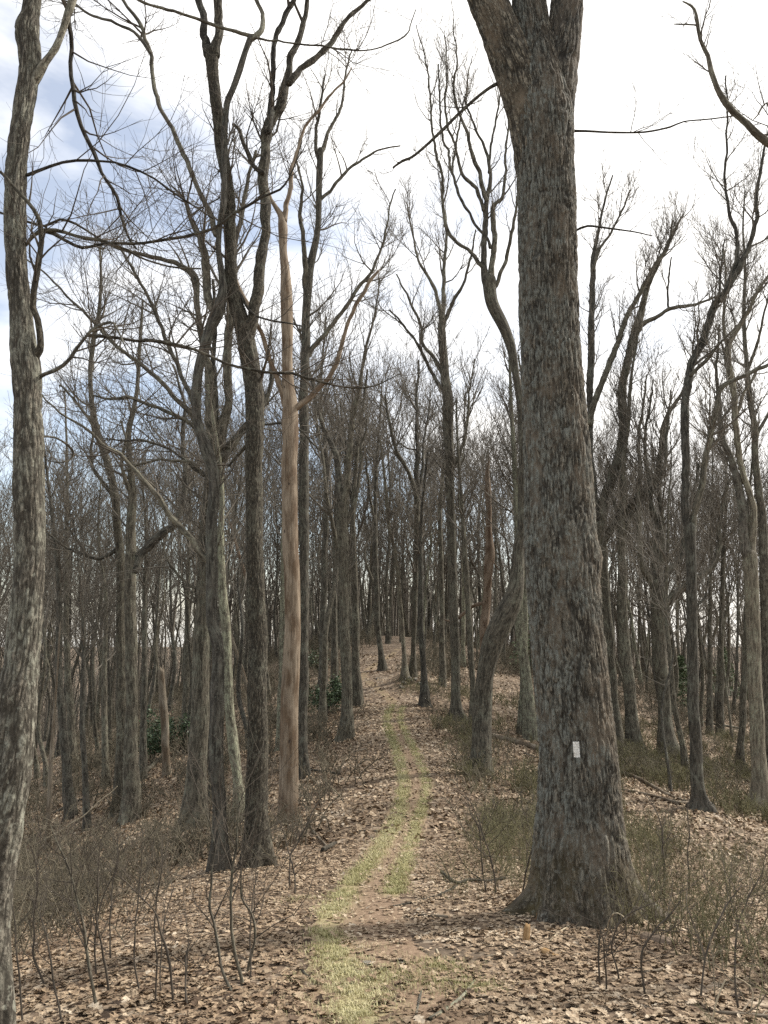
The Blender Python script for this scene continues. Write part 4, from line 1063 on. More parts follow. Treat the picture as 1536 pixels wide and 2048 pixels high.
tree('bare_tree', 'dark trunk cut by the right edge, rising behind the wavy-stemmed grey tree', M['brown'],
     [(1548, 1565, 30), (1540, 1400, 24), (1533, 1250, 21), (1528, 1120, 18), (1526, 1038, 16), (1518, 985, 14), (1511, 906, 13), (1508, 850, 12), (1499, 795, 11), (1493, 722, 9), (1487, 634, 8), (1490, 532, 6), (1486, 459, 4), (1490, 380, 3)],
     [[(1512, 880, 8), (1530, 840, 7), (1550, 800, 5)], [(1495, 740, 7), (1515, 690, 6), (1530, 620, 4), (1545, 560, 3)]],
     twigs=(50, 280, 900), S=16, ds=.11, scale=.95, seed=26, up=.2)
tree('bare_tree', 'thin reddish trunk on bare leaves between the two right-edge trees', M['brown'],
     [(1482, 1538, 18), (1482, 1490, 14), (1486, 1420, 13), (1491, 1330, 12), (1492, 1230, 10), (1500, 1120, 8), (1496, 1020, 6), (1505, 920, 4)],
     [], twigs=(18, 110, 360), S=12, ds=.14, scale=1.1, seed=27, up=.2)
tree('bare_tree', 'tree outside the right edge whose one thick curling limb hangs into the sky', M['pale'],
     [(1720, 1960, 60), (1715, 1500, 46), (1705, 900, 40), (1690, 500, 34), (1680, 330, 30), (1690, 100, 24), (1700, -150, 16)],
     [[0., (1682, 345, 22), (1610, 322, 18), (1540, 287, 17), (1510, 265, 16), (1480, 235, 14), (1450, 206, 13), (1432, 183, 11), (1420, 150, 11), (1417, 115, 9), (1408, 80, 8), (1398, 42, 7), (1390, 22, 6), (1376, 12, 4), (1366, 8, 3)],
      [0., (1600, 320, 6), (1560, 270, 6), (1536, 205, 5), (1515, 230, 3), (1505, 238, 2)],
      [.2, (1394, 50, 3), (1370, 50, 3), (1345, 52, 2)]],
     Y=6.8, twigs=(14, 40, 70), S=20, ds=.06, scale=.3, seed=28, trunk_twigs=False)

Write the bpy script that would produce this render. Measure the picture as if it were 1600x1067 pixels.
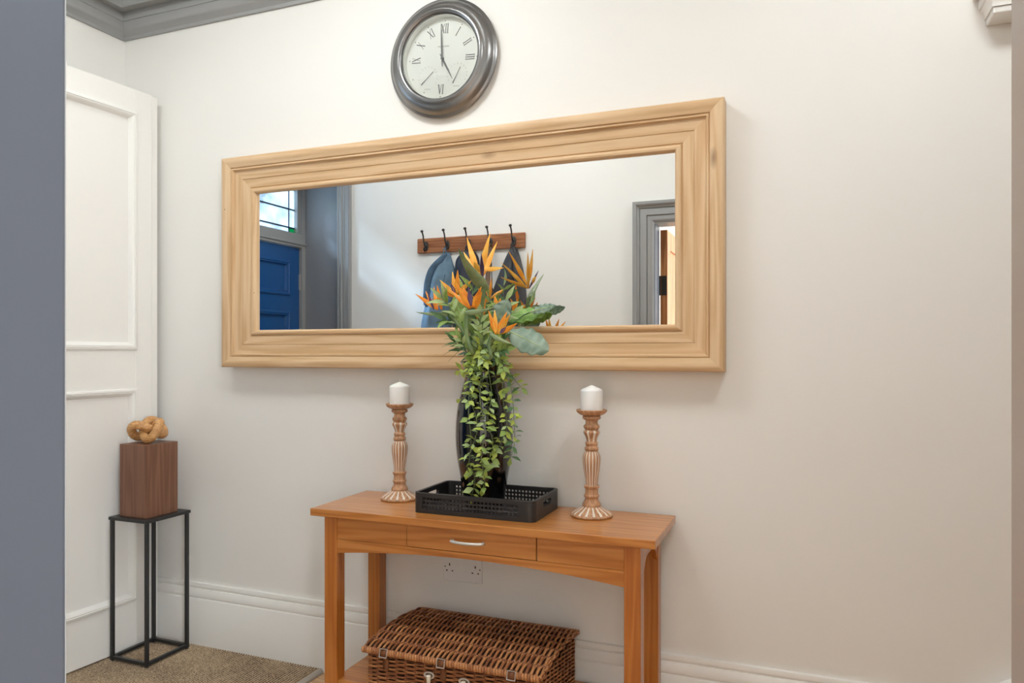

- _Work to do_
In your copy of the listing above, reproduce each line exactly and omit all pictures.

- _Result for this exercise_
The Blender Python script for this scene continues. Write part 4, from line 1063 on. More parts follow. Treat the picture as 1536 pixels wide and 2048 pixels high.
tree('bare_tree', 'dark trunk cut by the right edge, rising behind the wavy-stemmed grey tree', M['brown'],
     [(1548, 1565, 30), (1540, 1400, 24), (1533, 1250, 21), (1528, 1120, 18), (1526, 1038, 16), (1518, 985, 14), (1511, 906, 13), (1508, 850, 12), (1499, 795, 11), (1493, 722, 9), (1487, 634, 8), (1490, 532, 6), (1486, 459, 4), (1490, 380, 3)],
     [[(1512, 880, 8), (1530, 840, 7), (1550, 800, 5)], [(1495, 740, 7), (1515, 690, 6), (1530, 620, 4), (1545, 560, 3)]],
     twigs=(50, 280, 900), S=16, ds=.11, scale=.95, seed=26, up=.2)
tree('bare_tree', 'thin reddish trunk on bare leaves between the two right-edge trees', M['brown'],
     [(1482, 1538, 18), (1482, 1490, 14), (1486, 1420, 13), (1491, 1330, 12), (1492, 1230, 10), (1500, 1120, 8), (1496, 1020, 6), (1505, 920, 4)],
     [], twigs=(18, 110, 360), S=12, ds=.14, scale=1.1, seed=27, up=.2)
tree('bare_tree', 'tree outside the right edge whose one thick curling limb hangs into the sky', M['pale'],
     [(1720, 1960, 60), (1715, 1500, 46), (1705, 900, 40), (1690, 500, 34), (1680, 330, 30), (1690, 100, 24), (1700, -150, 16)],
     [[0., (1682, 345, 22), (1610, 322, 18), (1540, 287, 17), (1510, 265, 16), (1480, 235, 14), (1450, 206, 13), (1432, 183, 11), (1420, 150, 11), (1417, 115, 9), (1408, 80, 8), (1398, 42, 7), (1390, 22, 6), (1376, 12, 4), (1366, 8, 3)],
      [0., (1600, 320, 6), (1560, 270, 6), (1536, 205, 5), (1515, 230, 3), (1505, 238, 2)],
      [.2, (1394, 50, 3), (1370, 50, 3), (1345, 52, 2)]],
     Y=6.8, twigs=(14, 40, 70), S=20, ds=.06, scale=.3, seed=28, trunk_twigs=False)

Write the bpy script that would produce this render. Measure the picture as if it were 1600x1067 pixels.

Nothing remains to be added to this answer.